- [Task goal]: Beginning with the first line below, please repeat the material exactly, ending with the line that includes "W.node_tree.nodes['Background'].inputs[1].default_value = 2.05".

-- Data excerpt start --

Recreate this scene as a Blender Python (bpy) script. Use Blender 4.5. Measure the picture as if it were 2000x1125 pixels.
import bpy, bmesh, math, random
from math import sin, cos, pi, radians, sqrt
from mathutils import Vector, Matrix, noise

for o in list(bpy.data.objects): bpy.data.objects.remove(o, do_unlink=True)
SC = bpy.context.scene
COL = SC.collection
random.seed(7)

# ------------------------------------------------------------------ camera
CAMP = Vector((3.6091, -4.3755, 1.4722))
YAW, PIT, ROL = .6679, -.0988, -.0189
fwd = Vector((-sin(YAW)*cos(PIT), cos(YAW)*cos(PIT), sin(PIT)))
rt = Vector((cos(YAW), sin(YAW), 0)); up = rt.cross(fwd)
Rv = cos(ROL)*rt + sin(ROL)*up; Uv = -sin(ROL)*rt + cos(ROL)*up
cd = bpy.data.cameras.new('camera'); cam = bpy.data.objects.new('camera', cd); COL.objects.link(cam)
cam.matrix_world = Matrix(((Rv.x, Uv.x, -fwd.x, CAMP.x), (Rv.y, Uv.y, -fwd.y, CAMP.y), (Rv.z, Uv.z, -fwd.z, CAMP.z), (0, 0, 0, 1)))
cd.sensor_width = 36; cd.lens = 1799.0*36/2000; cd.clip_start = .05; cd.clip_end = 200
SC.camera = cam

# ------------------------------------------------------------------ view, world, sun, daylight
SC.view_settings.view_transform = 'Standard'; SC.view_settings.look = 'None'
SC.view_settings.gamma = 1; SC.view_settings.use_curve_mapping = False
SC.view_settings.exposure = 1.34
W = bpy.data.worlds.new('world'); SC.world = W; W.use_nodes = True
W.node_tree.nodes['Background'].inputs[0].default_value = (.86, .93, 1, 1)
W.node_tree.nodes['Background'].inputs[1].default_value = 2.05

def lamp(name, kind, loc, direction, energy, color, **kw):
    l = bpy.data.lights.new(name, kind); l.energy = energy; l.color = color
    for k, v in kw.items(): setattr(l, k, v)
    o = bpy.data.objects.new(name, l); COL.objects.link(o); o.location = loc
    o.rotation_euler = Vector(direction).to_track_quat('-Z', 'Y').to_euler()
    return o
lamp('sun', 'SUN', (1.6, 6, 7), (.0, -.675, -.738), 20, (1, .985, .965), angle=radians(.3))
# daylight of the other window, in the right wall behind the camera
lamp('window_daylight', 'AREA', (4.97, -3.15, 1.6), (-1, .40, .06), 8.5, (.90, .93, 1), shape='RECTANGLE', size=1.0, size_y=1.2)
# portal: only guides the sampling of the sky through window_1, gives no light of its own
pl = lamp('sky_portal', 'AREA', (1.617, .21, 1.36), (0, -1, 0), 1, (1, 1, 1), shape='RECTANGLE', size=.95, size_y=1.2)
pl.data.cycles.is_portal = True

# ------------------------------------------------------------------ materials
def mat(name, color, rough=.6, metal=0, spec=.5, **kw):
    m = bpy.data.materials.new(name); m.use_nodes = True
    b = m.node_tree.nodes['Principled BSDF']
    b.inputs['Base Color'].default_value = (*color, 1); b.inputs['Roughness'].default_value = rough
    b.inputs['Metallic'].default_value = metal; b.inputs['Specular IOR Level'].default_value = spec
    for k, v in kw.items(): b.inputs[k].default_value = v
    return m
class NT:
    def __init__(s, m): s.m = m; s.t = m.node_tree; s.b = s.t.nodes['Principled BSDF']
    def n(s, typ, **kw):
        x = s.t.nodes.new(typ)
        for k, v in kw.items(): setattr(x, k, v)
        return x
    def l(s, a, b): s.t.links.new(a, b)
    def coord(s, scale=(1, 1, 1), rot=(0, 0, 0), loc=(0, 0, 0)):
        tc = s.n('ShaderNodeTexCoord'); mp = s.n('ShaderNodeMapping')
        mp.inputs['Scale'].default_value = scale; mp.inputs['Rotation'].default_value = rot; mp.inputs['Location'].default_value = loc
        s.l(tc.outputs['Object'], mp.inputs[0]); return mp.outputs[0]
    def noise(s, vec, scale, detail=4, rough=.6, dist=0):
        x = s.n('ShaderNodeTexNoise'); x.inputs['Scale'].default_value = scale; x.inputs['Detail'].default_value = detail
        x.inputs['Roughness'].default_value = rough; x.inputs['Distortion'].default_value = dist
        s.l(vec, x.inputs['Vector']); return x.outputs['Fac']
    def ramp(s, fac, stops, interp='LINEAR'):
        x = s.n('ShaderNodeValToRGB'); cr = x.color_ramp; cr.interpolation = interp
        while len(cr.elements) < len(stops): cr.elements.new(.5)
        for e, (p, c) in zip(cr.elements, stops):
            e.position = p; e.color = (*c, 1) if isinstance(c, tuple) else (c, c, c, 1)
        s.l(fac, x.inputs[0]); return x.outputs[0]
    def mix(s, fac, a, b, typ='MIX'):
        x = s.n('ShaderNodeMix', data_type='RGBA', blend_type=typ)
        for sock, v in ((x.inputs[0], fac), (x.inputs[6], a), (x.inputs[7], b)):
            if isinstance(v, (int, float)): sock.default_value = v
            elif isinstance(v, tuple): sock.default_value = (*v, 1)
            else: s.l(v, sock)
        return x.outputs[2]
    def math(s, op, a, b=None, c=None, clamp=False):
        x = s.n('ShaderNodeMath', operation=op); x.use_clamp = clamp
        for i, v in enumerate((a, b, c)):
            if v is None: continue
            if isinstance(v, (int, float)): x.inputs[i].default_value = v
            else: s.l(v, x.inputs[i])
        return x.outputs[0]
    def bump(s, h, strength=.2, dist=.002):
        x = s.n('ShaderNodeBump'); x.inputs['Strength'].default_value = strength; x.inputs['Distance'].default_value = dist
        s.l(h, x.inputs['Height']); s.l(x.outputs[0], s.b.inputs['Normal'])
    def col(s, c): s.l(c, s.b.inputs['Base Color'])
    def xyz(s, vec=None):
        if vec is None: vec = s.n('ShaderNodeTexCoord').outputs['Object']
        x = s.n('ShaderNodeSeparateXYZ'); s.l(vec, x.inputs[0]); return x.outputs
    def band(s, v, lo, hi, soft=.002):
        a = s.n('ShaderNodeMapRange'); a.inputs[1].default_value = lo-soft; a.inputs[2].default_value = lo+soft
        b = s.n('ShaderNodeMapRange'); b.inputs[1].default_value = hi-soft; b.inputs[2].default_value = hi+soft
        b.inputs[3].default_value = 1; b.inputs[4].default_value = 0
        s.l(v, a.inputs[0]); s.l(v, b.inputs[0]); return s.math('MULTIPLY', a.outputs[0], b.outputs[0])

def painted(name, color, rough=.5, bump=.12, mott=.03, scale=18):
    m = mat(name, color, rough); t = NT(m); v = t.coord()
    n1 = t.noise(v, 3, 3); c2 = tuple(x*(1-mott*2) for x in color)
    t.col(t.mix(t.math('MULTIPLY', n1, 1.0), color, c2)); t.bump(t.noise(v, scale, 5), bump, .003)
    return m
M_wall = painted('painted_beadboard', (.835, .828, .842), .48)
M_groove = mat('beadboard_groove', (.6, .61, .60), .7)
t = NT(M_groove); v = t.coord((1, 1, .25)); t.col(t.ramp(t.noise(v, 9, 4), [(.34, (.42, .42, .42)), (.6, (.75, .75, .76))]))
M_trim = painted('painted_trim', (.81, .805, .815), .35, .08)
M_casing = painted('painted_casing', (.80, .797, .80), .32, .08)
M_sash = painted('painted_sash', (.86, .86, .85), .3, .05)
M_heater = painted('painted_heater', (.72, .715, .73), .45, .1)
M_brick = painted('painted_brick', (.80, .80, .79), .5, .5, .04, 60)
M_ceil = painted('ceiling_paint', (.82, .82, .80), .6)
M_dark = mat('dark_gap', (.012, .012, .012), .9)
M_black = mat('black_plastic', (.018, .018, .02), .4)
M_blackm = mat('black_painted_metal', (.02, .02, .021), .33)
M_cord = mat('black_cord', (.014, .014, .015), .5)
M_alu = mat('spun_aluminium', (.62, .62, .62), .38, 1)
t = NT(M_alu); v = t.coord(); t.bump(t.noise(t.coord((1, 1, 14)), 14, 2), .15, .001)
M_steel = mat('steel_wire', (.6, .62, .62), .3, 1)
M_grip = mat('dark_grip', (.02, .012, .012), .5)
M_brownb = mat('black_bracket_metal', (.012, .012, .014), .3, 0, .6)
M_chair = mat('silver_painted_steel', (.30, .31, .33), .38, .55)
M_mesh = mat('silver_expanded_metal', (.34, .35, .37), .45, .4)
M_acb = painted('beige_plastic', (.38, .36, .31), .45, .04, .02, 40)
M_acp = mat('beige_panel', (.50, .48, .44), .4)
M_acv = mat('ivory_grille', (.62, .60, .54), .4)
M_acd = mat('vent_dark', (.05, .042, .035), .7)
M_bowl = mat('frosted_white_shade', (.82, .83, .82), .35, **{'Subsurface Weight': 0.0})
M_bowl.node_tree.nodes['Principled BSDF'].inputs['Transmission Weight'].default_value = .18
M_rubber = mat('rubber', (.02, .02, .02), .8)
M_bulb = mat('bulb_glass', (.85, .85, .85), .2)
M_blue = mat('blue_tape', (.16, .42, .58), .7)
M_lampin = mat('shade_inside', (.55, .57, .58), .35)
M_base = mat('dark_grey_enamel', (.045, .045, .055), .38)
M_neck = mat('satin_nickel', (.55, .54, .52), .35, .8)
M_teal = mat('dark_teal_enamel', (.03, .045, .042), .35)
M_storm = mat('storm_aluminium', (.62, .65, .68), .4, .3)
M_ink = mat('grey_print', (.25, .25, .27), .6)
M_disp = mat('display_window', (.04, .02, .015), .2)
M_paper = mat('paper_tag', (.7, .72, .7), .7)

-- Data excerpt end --

- [Task solution]:
Recreate this scene as a Blender Python (bpy) script. Use Blender 4.5. Measure the picture as if it were 2000x1125 pixels.
import bpy, bmesh, math, random
from math import sin, cos, pi, radians, sqrt
from mathutils import Vector, Matrix, noise

for o in list(bpy.data.objects): bpy.data.objects.remove(o, do_unlink=True)
SC = bpy.context.scene
COL = SC.collection
random.seed(7)

# ------------------------------------------------------------------ camera
CAMP = Vector((3.6091, -4.3755, 1.4722))
YAW, PIT, ROL = .6679, -.0988, -.0189
fwd = Vector((-sin(YAW)*cos(PIT), cos(YAW)*cos(PIT), sin(PIT)))
rt = Vector((cos(YAW), sin(YAW), 0)); up = rt.cross(fwd)
Rv = cos(ROL)*rt + sin(ROL)*up; Uv = -sin(ROL)*rt + cos(ROL)*up
cd = bpy.data.cameras.new('camera'); cam = bpy.data.objects.new('camera', cd); COL.objects.link(cam)
cam.matrix_world = Matrix(((Rv.x, Uv.x, -fwd.x, CAMP.x), (Rv.y, Uv.y, -fwd.y, CAMP.y), (Rv.z, Uv.z, -fwd.z, CAMP.z), (0, 0, 0, 1)))
cd.sensor_width = 36; cd.lens = 1799.0*36/2000; cd.clip_start = .05; cd.clip_end = 200
SC.camera = cam

# ------------------------------------------------------------------ view, world, sun, daylight
SC.view_settings.view_transform = 'Standard'; SC.view_settings.look = 'None'
SC.view_settings.gamma = 1; SC.view_settings.use_curve_mapping = False
SC.view_settings.exposure = 1.34
W = bpy.data.worlds.new('world'); SC.world = W; W.use_nodes = True
W.node_tree.nodes['Background'].inputs[0].default_value = (.86, .93, 1, 1)
W.node_tree.nodes['Background'].inputs[1].default_value = 2.05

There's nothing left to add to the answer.